*** SOURCE MATERIAL

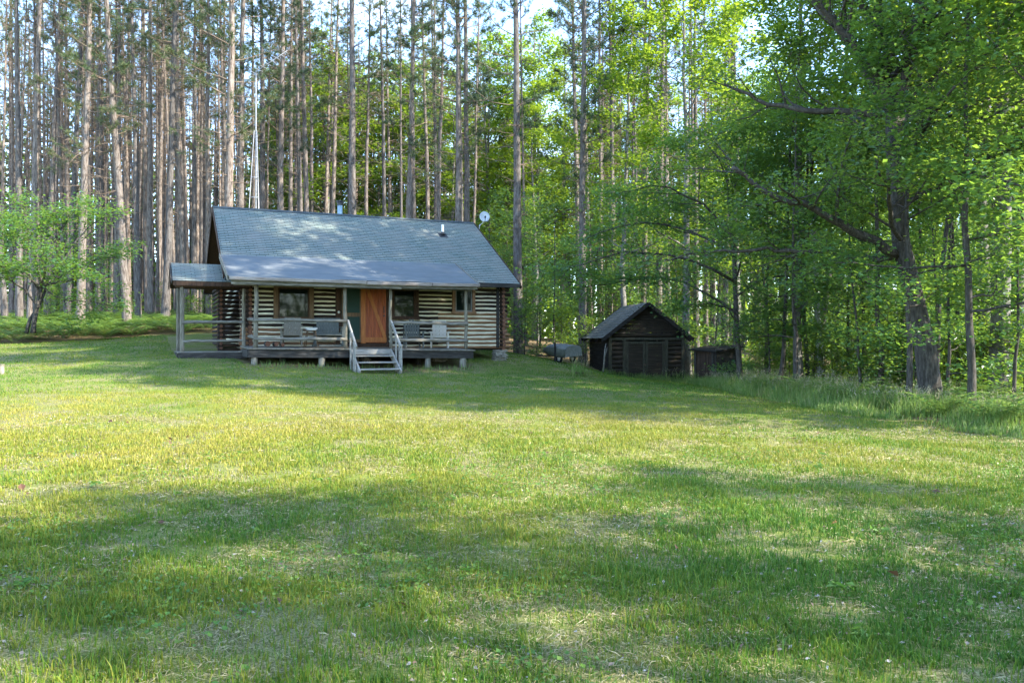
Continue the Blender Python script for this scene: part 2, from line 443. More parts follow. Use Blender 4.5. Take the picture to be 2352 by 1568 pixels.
def vnoise(x, y, seed=0):
    """smooth value noise in 2-D"""
    xi = np.floor(x).astype(np.int64); yi = np.floor(y).astype(np.int64)
    fx = x - xi; fy = y - yi
    fx = fx * fx * (3 - 2 * fx); fy = fy * fy * (3 - 2 * fy)
    def h(a, b):
        q = (a * 374761393 + b * 668265263 + seed * 982451653) & 0x7fffffff
        q = ((q ^ (q >> 13)) * 1274126177) & 0x7fffffff
        return ((q ^ (q >> 16)) & 0xffff) / 65535.0
    return (h(xi, yi) * (1 - fx) + h(xi + 1, yi) * fx) * (1 - fy) + (h(xi, yi + 1) * (1 - fx) + h(xi + 1, yi + 1) * fx) * fy
def fbm(x, y, seed=0, oct=3):
    s = 0; a = 0.5; t = 0
    for k in range(oct):
        s = s + a * vnoise(x * 2 ** k, y * 2 ** k, seed + k * 17); t += a; a *= 0.5
    return s / t

CA = R(24)
cU0 = np.array((math.cos(CA), math.sin(CA))); cV0 = np.array((-math.sin(CA), math.cos(CA)))
def build_ground():
    def axis(lo, hi, dense_lo, dense_hi, step, grow=1.18):
        a = list(np.arange(dense_lo, dense_hi + 1e-6, step))
        s = step
        while a[-1] < hi:
            s *= grow; a.append(a[-1] + s)
        s = step
        while a[0] > lo:
            s *= grow; a.insert(0, a[0] - s)
        return np.array(a)
    xs = axis(-700, 700, -32, 26, 0.4); ys = axis(-300, 900, -2, 50, 0.4)
    X, Y = np.meshgrid(xs, ys)
    Z = gz(X, Y) + 0.05 * (fbm(X * 0.5, Y * 0.5, 3) - 0.5) * 2 * np.clip((np.hypot(X, Y)) / 10, 0, 1)
    nx, ny = len(xs), len(ys)
    mb = MB()
    i = np.arange(ny - 1)[:, None] * nx; j = np.arange(nx - 1)[None, :]
    f = np.stack([i + j, i + j + 1, i + nx + j + 1, i + nx + j], -1).reshape(-1, 4)
    mb.add(np.stack([X, Y, Z], -1).reshape(-1, 3), f, 0, True)
    m, n, l, p = new_mat("lawn_and_forest_floor")
    at_ = n.new("ShaderNodeAttribute"); at_.attribute_name = "lawn"
    t = n.new("ShaderNodeTexCoord")
    def nzx(scale, detail=6, rough=0.6):
        q = n.new("ShaderNodeTexNoise"); q.inputs["Scale"].default_value = scale; q.inputs["Detail"].default_value = detail
        q.inputs["Roughness"].default_value = rough
        l.new(t.outputs["Object"], q.inputs["Vector"]); return q
    fine = nzx(75, 5, 0.8); mid = nzx(1.1, 4); 
    thatch = ramp(n, [(0.38, (0.035, 0.030, 0.015)), (0.48, (0.13, 0.115, 0.05)), (0.57, (0.25, 0.215, 0.12)), (0.68, (0.42, 0.36, 0.25))])
    l.new(fine.outputs["Fac"], thatch.inputs["Fac"])
    greenr = ramp(n, [(0.36, (0.03, 0.06, 0.008)), (0.5, (0.10, 0.14, 0.018)), (0.64, (0.19, 0.20, 0.04))])
    l.new(fine.outputs["Fac"], greenr.inputs["Fac"])
    mg = n.new("ShaderNodeMixRGB")
    gfac = ramp(n, [(0.42, (0.25, 0.25, 0.25)), (0.58, (0.85, 0.85, 0.85))])
    l.new(mid.outputs["Fac"], gfac.inputs["Fac"]); l.new(gfac.outputs["Color"], mg.inputs["Fac"])
    l.new(thatch.outputs["Color"], mg.inputs["Color1"]); l.new(greenr.outputs["Color"], mg.inputs["Color2"])
    floor = ramp(n, [(0.3, (0.055, 0.038, 0.022)), (0.5, (0.14, 0.10, 0.055)), (0.65, (0.20, 0.15, 0.085)), (0.8, (0.13, 0.15, 0.05))])
    l.new(fine.outputs["Fac"], floor.inputs["Fac"])
    mf = n.new("ShaderNodeMixRGB")
    l.new(at_.outputs["Fac"], mf.inputs["Fac"])
    l.new(floor.outputs["Color"], mf.inputs["Color1"]); l.new(mg.outputs["Color"], mf.inputs["Color2"])
    l.new(mf.outputs["Color"], p.inputs["Base Color"])
    p.inputs["Roughness"].default_value = 0.95; p.inputs["Specular IOR Level"].default_value = 0.1
    b = n.new("ShaderNodeBump"); b.inputs["Strength"].default_value = 0.5; b.inputs["Distance"].default_value = 0.012
    l.new(fine.outputs["Fac"], b.inputs["Height"]); l.new(b.outputs["Normal"], p.inputs["Normal"])
    o = mb.build("ground", m)
    P = np.stack([X.ravel(), Y.ravel()], -1)
    sd = poly_dist(P, LAWN) + (fbm(P[:, 0] * .7, P[:, 1] * .7, 9) - .5) * 1.6
    val = np.clip(sd / 0.8 + 0.5, 0, 1)
    # a sunny clearing behind the trees on the right
    val = np.maximum(val, np.clip((P[:, 0] - 17 - 0.25 * np.abs(P[:, 1] - 30)) / 4, 0, 1) * (P[:, 1] > 20) * (P[:, 1] < 60))
    # bare dirt under and right before the porch
    tq = (P - np.array((-4.7, 29.0))) @ np.stack([cU0, cV0], 1)
    dirt = (1 - np.clip((np.abs(tq[:, 0] + .9) - 3.5) / .7, 0, 1)) * np.clip((tq[:, 1] + 3.1) / .8, 0, 1) * np.clip((9 - tq[:, 1]) / 1, 0, 1)
    val = val * (1 - .9 * dirt)
    a = o.data.attributes.new("lawn", 'FLOAT', 'POINT')
    a.data.foreach_set("value", val.astype(np.float32))
    tag(o, "mown lawn and brown forest floor", None, None, "structure")
    del o["label"]
    return o
build_ground()

# ------------------------------------------------------------------ the log cabin
CA = R(24)
CBASE = 0.75
cabin = empty("log_cabin", (-4.7, 29.0, CBASE), CA)
tag(cabin, "dark log cabin with white chinking, green shingled roof and a long front porch", "cabin")
cU = np.array((math.cos(CA), math.sin(CA))); cV = np.array((-math.sin(CA), math.cos(CA)))
def cw(t, q, z=0.0):
    """cabin (along the front, depth, world height) -> world"""
    p = np.array((-4.7, 29.0)) + cU * t + cV * q
    return (p[0], p[1], z)
def H(z):
    return z - CBASE
rng = np.random.default_rng(7)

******

**PROBLEM TO SOLVE:** Leave out the pictures and restate everything else word for word.

**EXERCISE RESULT:**
Continue the Blender Python script for this scene: part 2, from line 443. More parts follow. Use Blender 4.5. Take the picture to be 2352 by 1568 pixels.
def vnoise(x, y, seed=0):
    """smooth value noise in 2-D"""
    xi = np.floor(x).astype(np.int64); yi = np.floor(y).astype(np.int64)
    fx = x - xi; fy = y - yi
    fx = fx * fx * (3 - 2 * fx); fy = fy * fy * (3 - 2 * fy)
    def h(a, b):
        q = (a * 374761393 + b * 668265263 + seed * 982451653) & 0x7fffffff
        q = ((q ^ (q >> 13)) * 1274126177) & 0x7fffffff
        return ((q ^ (q >> 16)) & 0xffff) / 65535.0
    return (h(xi, yi) * (1 - fx) + h(xi + 1, yi) * fx) * (1 - fy) + (h(xi, yi + 1) * (1 - fx) + h(xi + 1, yi + 1) * fx) * fy
def fbm(x, y, seed=0, oct=3):
    s = 0; a = 0.5; t = 0
    for k in range(oct):
        s = s + a * vnoise(x * 2 ** k, y * 2 ** k, seed + k * 17); t += a; a *= 0.5
    return s / t

CA = R(24)
cU0 = np.array((math.cos(CA), math.sin(CA))); cV0 = np.array((-math.sin(CA), math.cos(CA)))
def build_ground():
    def axis(lo, hi, dense_lo, dense_hi, step, grow=1.18):
        a = list(np.arange(dense_lo, dense_hi + 1e-6, step))
        s = step
        while a[-1] < hi:
            s *= grow; a.append(a[-1] + s)
        s = step
        while a[0] > lo:
            s *= grow; a.insert(0, a[0] - s)
        return np.array(a)
    xs = axis(-700, 700, -32, 26, 0.4); ys = axis(-300, 900, -2, 50, 0.4)
    X, Y = np.meshgrid(xs, ys)
    Z = gz(X, Y) + 0.05 * (fbm(X * 0.5, Y * 0.5, 3) - 0.5) * 2 * np.clip((np.hypot(X, Y)) / 10, 0, 1)
    nx, ny = len(xs), len(ys)
    mb = MB()
    i = np.arange(ny - 1)[:, None] * nx; j = np.arange(nx - 1)[None, :]
    f = np.stack([i + j, i + j + 1, i + nx + j + 1, i + nx + j], -1).reshape(-1, 4)
    mb.add(np.stack([X, Y, Z], -1).reshape(-1, 3), f, 0, True)
    m, n, l, p = new_mat("lawn_and_forest_floor")
    at_ = n.new("ShaderNodeAttribute"); at_.attribute_name = "lawn"
    t = n.new("ShaderNodeTexCoord")
    def nzx(scale, detail=6, rough=0.6):
        q = n.new("ShaderNodeTexNoise"); q.inputs["Scale"].default_value = scale; q.inputs["Detail"].default_value = detail
        q.inputs["Roughness"].default_value = rough
        l.new(t.outputs["Object"], q.inputs["Vector"]); return q
    fine = nzx(75, 5, 0.8); mid = nzx(1.1, 4); 
    thatch = ramp(n, [(0.38, (0.035, 0.030, 0.015)), (0.48, (0.13, 0.115, 0.05)), (0.57, (0.25, 0.215, 0.12)), (0.68, (0.42, 0.36, 0.25))])
    l.new(fine.outputs["Fac"], thatch.inputs["Fac"])
    greenr = ramp(n, [(0.36, (0.03, 0.06, 0.008)), (0.5, (0.10, 0.14, 0.018)), (0.64, (0.19, 0.20, 0.04))])
    l.new(fine.outputs["Fac"], greenr.inputs["Fac"])
    mg = n.new("ShaderNodeMixRGB")
    gfac = ramp(n, [(0.42, (0.25, 0.25, 0.25)), (0.58, (0.85, 0.85, 0.85))])
    l.new(mid.outputs["Fac"], gfac.inputs["Fac"]); l.new(gfac.outputs["Color"], mg.inputs["Fac"])
    l.new(thatch.outputs["Color"], mg.inputs["Color1"]); l.new(greenr.outputs["Color"], mg.inputs["Color2"])
    floor = ramp(n, [(0.3, (0.055, 0.038, 0.022)), (0.5, (0.14, 0.10, 0.055)), (0.65, (0.20, 0.15, 0.085)), (0.8, (0.13, 0.15, 0.05))])
    l.new(fine.outputs["Fac"], floor.inputs["Fac"])
    mf = n.new("ShaderNodeMixRGB")
    l.new(at_.outputs["Fac"], mf.inputs["Fac"])
    l.new(floor.outputs["Color"], mf.inputs["Color1"]); l.new(mg.outputs["Color"], mf.inputs["Color2"])
    l.new(mf.outputs["Color"], p.inputs["Base Color"])
    p.inputs["Roughness"].default_value = 0.95; p.inputs["Specular IOR Level"].default_value = 0.1
    b = n.new("ShaderNodeBump"); b.inputs["Strength"].default_value = 0.5; b.inputs["Distance"].default_value = 0.012
    l.new(fine.outputs["Fac"], b.inputs["Height"]); l.new(b.outputs["Normal"], p.inputs["Normal"])
    o = mb.build("ground", m)
    P = np.stack([X.ravel(), Y.ravel()], -1)
    sd = poly_dist(P, LAWN) + (fbm(P[:, 0] * .7, P[:, 1] * .7, 9) - .5) * 1.6
    val = np.clip(sd / 0.8 + 0.5, 0, 1)
    # a sunny clearing behind the trees on the right
    val = np.maximum(val, np.clip((P[:, 0] - 17 - 0.25 * np.abs(P[:, 1] - 30)) / 4, 0, 1) * (P[:, 1] > 20) * (P[:, 1] < 60))
    # bare dirt under and right before the porch
    tq = (P - np.array((-4.7, 29.0))) @ np.stack([cU0, cV0], 1)
    dirt = (1 - np.clip((np.abs(tq[:, 0] + .9) - 3.5) / .7, 0, 1)) * np.clip((tq[:, 1] + 3.1) / .8, 0, 1) * np.clip((9 - tq[:, 1]) / 1, 0, 1)
    val = val * (1 - .9 * dirt)
    a = o.data.attributes.new("lawn", 'FLOAT', 'POINT')
    a.data.foreach_set("value", val.astype(np.float32))
    tag(o, "mown lawn and brown forest floor", None, None, "structure")
    del o["label"]
    return o
build_ground()

# ------------------------------------------------------------------ the log cabin
CA = R(24)
CBASE = 0.75
cabin = empty("log_cabin", (-4.7, 29.0, CBASE), CA)
tag(cabin, "dark log cabin with white chinking, green shingled roof and a long front porch", "cabin")
cU = np.array((math.cos(CA), math.sin(CA))); cV = np.array((-math.sin(CA), math.cos(CA)))
def cw(t, q, z=0.0):
    """cabin (along the front, depth, world height) -> world"""
    p = np.array((-4.7, 29.0)) + cU * t + cV * q
    return (p[0], p[1], z)
def H(z):
    return z - CBASE
rng = np.random.default_rng(7)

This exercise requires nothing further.